Aehlen: Die Belegschaft sollte so früh wie möglich involviert werden, um die Akzeptanz für das Projekt nicht zu gefährden. Kopfgeburten des Managements, die von oben durchgedrückt werden,
enden meist kontraproduktiv. Frühzeitige Einbindung und klare Kommunikation sind der Schlüssel für gutes Change-Management. Von der Town Hall über persönliche Frühstücksformate oder den klassischen Newsletter: Methoden und Kanäle der Change Communication sind so vielfältig wie ihre Zielgruppen und werden in­dividuell je nach den jeweiligen Bedürfnissen und Rahmenbedingungen ausgewählt.
com! professional: Aber ein Zuviel an Kommunikation kann auch schädlich für das Betriebsklima sein …
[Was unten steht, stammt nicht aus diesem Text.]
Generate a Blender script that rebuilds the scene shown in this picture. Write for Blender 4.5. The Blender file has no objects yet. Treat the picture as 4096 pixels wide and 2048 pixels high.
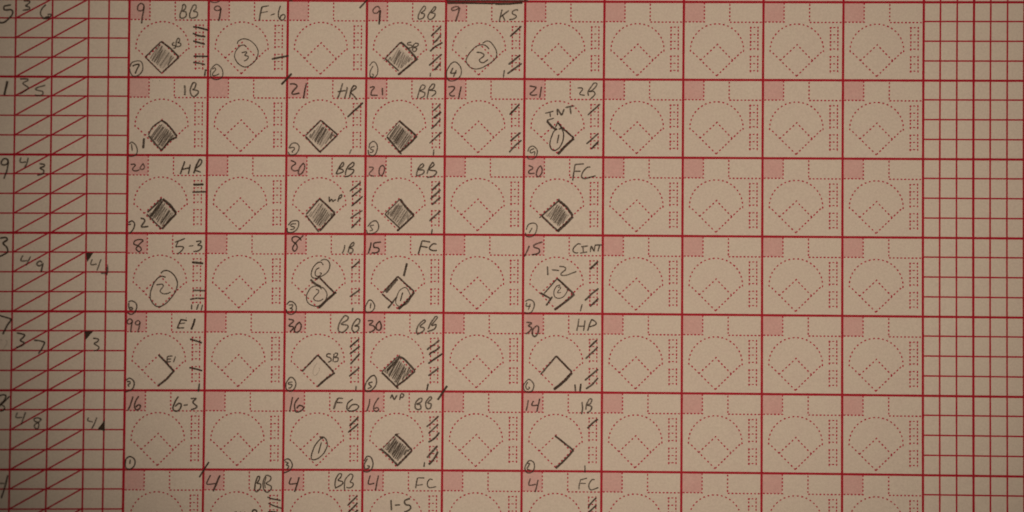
import bpy, math, random
import numpy as np
random.seed(7)
scn = bpy.context.scene
COL = scn.collection

# ------------------------------------------------------------------ camera
K = 0.26 / 4096.0            # metres of paper per photograph pixel
CAM_H = 0.72                 # lens height above the page
cam_data = bpy.data.cameras.new("camera")
cam = bpy.data.objects.new("camera", cam_data); COL.objects.link(cam)
cam.location = (0, 0, CAM_H); cam.rotation_euler = (0, 0, 0)
cam_data.sensor_width = 36.0
cam_data.lens = 36.0 * CAM_H / 0.26
cam_data.clip_start = 0.01; cam_data.clip_end = 20
cam_data.dof.use_dof = True
cam_data.dof.focus_distance = CAM_H - 0.0085
cam_data.dof.aperture_fstop = 4.5
scn.camera = cam

# ------------------------------------------------------------------ world and lamp
world = bpy.data.worlds.new("World"); scn.world = world
world.use_nodes = True
bg = world.node_tree.nodes["Background"]
bg.inputs[0].default_value = (1.0, 0.80, 0.62, 1); bg.inputs[1].default_value = 0.028

def lamp(name, loc, target, power, colour, size, blend, radius):
    d = bpy.data.lights.new(name, 'SPOT'); d.energy = power; d.color = colour
    d.spot_size = math.radians(size); d.spot_blend = blend; d.shadow_soft_size = radius
    o = bpy.data.objects.new(name, d); COL.objects.link(o); o.location = loc
    from mathutils import Vector
    o.rotation_euler = (Vector(target) - Vector(loc)).to_track_quat('-Z', 'Y').to_euler()
    return o
rl = lamp("reading_lamp", (0.004, -0.075, 0.5084), (0.0205, 0.0222, 0.0), 5.80, (1.0, 0.757, 0.588), 43.4, 1.0, 0.012)
rl.scale = (1.06, 1, 1)

scn.view_settings.view_transform = 'Standard'
scn.view_settings.look = 'None'
scn.view_settings.gamma = 1.0
scn.view_settings.exposure = 0.0
scn.cycles.transparent_max_bounces = 32

# ------------------------------------------------------------------ page geometry
# measured line crossings of the printed form: (column, row, x, y)
NX = [  # (u, v, x)
 (0,.48,515.4),(0,1,513.8),(0,3.5,505.6),(0,6,494.6),(0,6.5,492.2),
 (1,.48,833.6),(1,1,831.6),(1,3.5,823.3),(1,6,813.3),(1,6.5,810.5),
 (2,.48,1150.8),(2,1,1149.3),(2,3.5,1141.8),(2,6,1132.2),(2,6.5,1130.3),
 (3,.48,1468),(3,1,1466),(3,3.5,1457.7),(3,6,1450),(3,6.5,1449),
 (4,.48,1783.8),(4,1,1781.6),(4,3.5,1775.6),(4,6,1769),(4,6.5,1767.8),
 (5,.48,2100),(5,1,2099.5),(5,3.5,2092.3),(5,6,2087),(5,6.5,2086),
 (6,.48,2416),(6,1,2414.6),(6,3.5,2411.6),(6,6,2406),(6,6.5,2405),
 (9,.2,3373),(9,1,3370),(9,3.3,3367.7),(9,6,3366.8),
 (10,.2,3695),(10,1,3693.6),(10,3.3,3692),(10,6,3692),
 (-1.425,.48,64.7),(-.966,.48,209.3),(-.51,.48,353.8),(-.256,.48,434),
 (-1.425,6,39.8),(-.966,6,186.2),(-.51,6,331.3),(-.256,6,412.6),
 (10.6225,.5,3895.7),(11.243,.5,4096),(10.6225,3.3,3892.5),(11.243,3.3,4095),(10.6225,6,3894),(11.243,6,4096)]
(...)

Aehlen: Sicherlich gibt es während eines Projekts auch Situationen und Phasen, in denen keine neuen Ergebnisse oder Updates vorliegen. Aber auch dann können die Verantwortlichen dies transparent mitteilen und so der Gerüchteküche und dem Flurfunk vorbeugen. Dabei spielt die Wahl der Medien natürlich eine entscheidende Rolle, um die Zielgruppen erfolgreich zu erreichen und Besitzer von ohnehin überfüllten E-Mail-Postfächern nicht zusätzlich mit wöchentlichen Newslettern zu überlasten.
Zu viel abgestimmte Kommunikation über verschiedene Kanäle gibt es nicht, die Botschaften sollten allerdings gut aufeinander abgestimmt und konsistent sein.
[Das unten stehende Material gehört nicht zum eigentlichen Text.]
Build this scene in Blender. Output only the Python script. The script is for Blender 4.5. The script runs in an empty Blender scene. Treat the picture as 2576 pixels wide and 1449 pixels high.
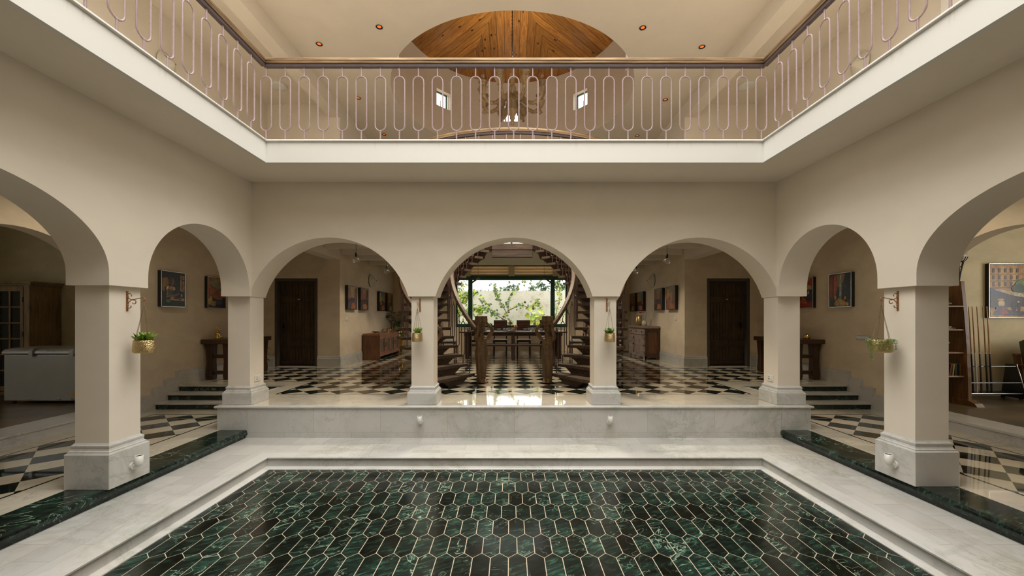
import bpy, math, random
from mathutils import Vector, Matrix
random.seed(7)
PI = math.pi
S = bpy.context.scene
COL = S.collection
# ------------------------------------------------------------------ camera, world, exposure
F_PX = 1010.0
cam = bpy.data.objects.new('camera', bpy.data.cameras.new('camera'))
COL.objects.link(cam)
cam.location = (-0.055, 0.0, 1.23)
cam.rotation_euler = (PI/2, 0, 0)
cam.data.sensor_width = 36.0
cam.data.lens = F_PX/2576*36.0
cam.data.shift_x = 5/2576
cam.data.shift_y = 72.5/2576
cam.data.clip_start = 0.02
S.camera = cam
S.view_settings.view_transform = 'Standard'
S.view_settings.look = 'None'
S.view_settings.gamma = 1
S.view_settings.use_curve_mapping = False
S.view_settings.exposure = 0.55
w = bpy.data.worlds.new('overcast_sky'); S.world = w; w.use_nodes = True
bg = w.node_tree.nodes['Background']
bg.inputs[0].default_value = (1.0, 0.985, 0.955, 1); bg.inputs[1].default_value = 2.0

def area_light(name, loc, rot, sx, sy, watts, col):
    l = bpy.data.lights.new(name, 'AREA'); l.shape = 'RECTANGLE'; l.size = sx; l.size_y = sy; l.energy = watts; l.color = col
    o = bpy.data.objects.new(name, l); COL.objects.link(o); o.location = loc; o.rotation_euler = rot; return o
# glazed court skylight: daylight falling through the roof opening
area_light('court_skylight', (0, 2.5, 8.6), (0, 0, 0), 6.2, 5.4, 430, (1.0, .985, .955))
area_light('right_room_fill_light', (11.0, 4.2, 1.6), (0, PI/2, 0), 1.8, 3.6, 30, (1.0, .95, .80))  # added lamp outside an unseen opening, brightens the right room
area_light('left_room_fill_light', (-11.0, 3.9, 1.6), (0, -PI/2, 0), 1.6, 1.4, 4, (1.0, .95, .82))  # weak added lamp outside an unseen opening of the left room
def spot_light(name, loc, watts, ang=155, col=(1.0, .88, .70), rot=(0, 0, 0), r=.05):
    l = bpy.data.lights.new(name, 'SPOT'); l.energy = watts; l.color = col; l.spot_size = math.radians(ang); l.spot_blend = .6; l.shadow_soft_size = r
    o = bpy.data.objects.new(name, l); COL.objects.link(o); o.location = loc; o.rotation_euler = rot; return o
# ------------------------------------------------------------------ colour + node helpers
def C(r, g, b):
    f = lambda c: (c/255/12.92) if c/255 <= .04045 else ((c/255+.055)/1.055)**2.4
    return (f(r), f(g), f(b), 1)
class X:
    nt = None
    def __init__(s, v): s.v = v
    @staticmethod
    def op(o, *a, clamp=False):
        n = X.nt.nodes.new('ShaderNodeMath'); n.operation = o; n.use_clamp = clamp
        for i, q in enumerate(a):
            if isinstance(q, X): X.nt.links.new(q.v, n.inputs[i])
            else: n.inputs[i].default_value = q
        return X(n.outputs[0])
    def __add__(s, o): return X.op('ADD', s, o)
    __radd__ = __add__
    def __sub__(s, o): return X.op('SUBTRACT', s, o)
    def __rsub__(s, o): return X.op('SUBTRACT', o, s)
    def __mul__(s, o): return X.op('MULTIPLY', s, o)
    __rmul__ = __mul__
    def __truediv__(s, o): return X.op('DIVIDE', s, o)
    def __gt__(s, o): return X.op('GREATER_THAN', s, o)
    def __lt__(s, o): return X.op('LESS_THAN', s, o)
def floor_(a): return X.op('FLOOR', a)
def abs_(a): return X.op('ABSOLUTE', a)
def mod_(a, b): return X.op('FLOORED_MODULO', a, b)
def max_(a, b): return X.op('MAXIMUM', a, b)
def min_(a, b): return X.op('MINIMUM', a, b)
def node(t, **k):
    n = X.nt.nodes.new(t)
    for a, b in k.items(): setattr(n, a, b)
    return n
def link(a, b): X.nt.links.new(a.v if isinstance(a, X) else a, b)
def pos():
    g = node('ShaderNodeNewGeometry'); s = node('ShaderNodeSeparateXYZ'); link(g.outputs['Position'], s.inputs[0])
    return X(s.outputs[0]), X(s.outputs[1]), X(s.outputs[2])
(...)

com! professional: Sie haben Kopfgeburten des Managements angesprochen, die von oben durchgedrückt werden. Wie wichtig sind eine starke Führung und klare Ziele - im Gegensatz etwa zu Workshops, in denen gemeinsam Lösungen für Veränderungen erarbeiten werden?
Aehlen: Die Vision der Veränderung muss klar definiert sein: Wa­rum findet die Veränderung statt? Hier spielt das Management eine zentrale Rolle. Nur wenn klar ist, wohin die Reise gehen soll, und das Management geschlossen hinter der gemeinsamen Vision steht, kann diese erfolgreich in das Unternehmen getragen werden. An dieser Vision können Mitarbeiter aus den verschiedensten Abteilungen mitgewirkt haben. Wichtig ist, dass es ein gemeinschaftliches Verständnis der Vision gibt, die in letzter Instanz vom Management getragen wird.
com! professional: Welche Rolle spielen sogenannte Change Agents, also Mitarbeiter aus den verschiedenen Abteilungen, die Führungskräfte bei den Veränderungsprozessen unterstützen?
Aehlen: Die Rolle der Change Agents ist essenziell. Gerade Kolleginnen und Kollegen aus dem eigenen Umfeld wissen am besten, was die Mannschaft bewegt, und können als Multiplikatoren großen Einfluss auf die Kollegen haben.
Wichtig ist allerdings, diese Change Agents nicht mit ihrer Rolle alleinzulassen. Ein professionelles Change-Management plant die Phasen des Changes und stellt den internen Change Agents die in jeder Phase notwendigen Informationen und Hilfs- beziehungsweise Kommunikationsmittel zur Verfügung.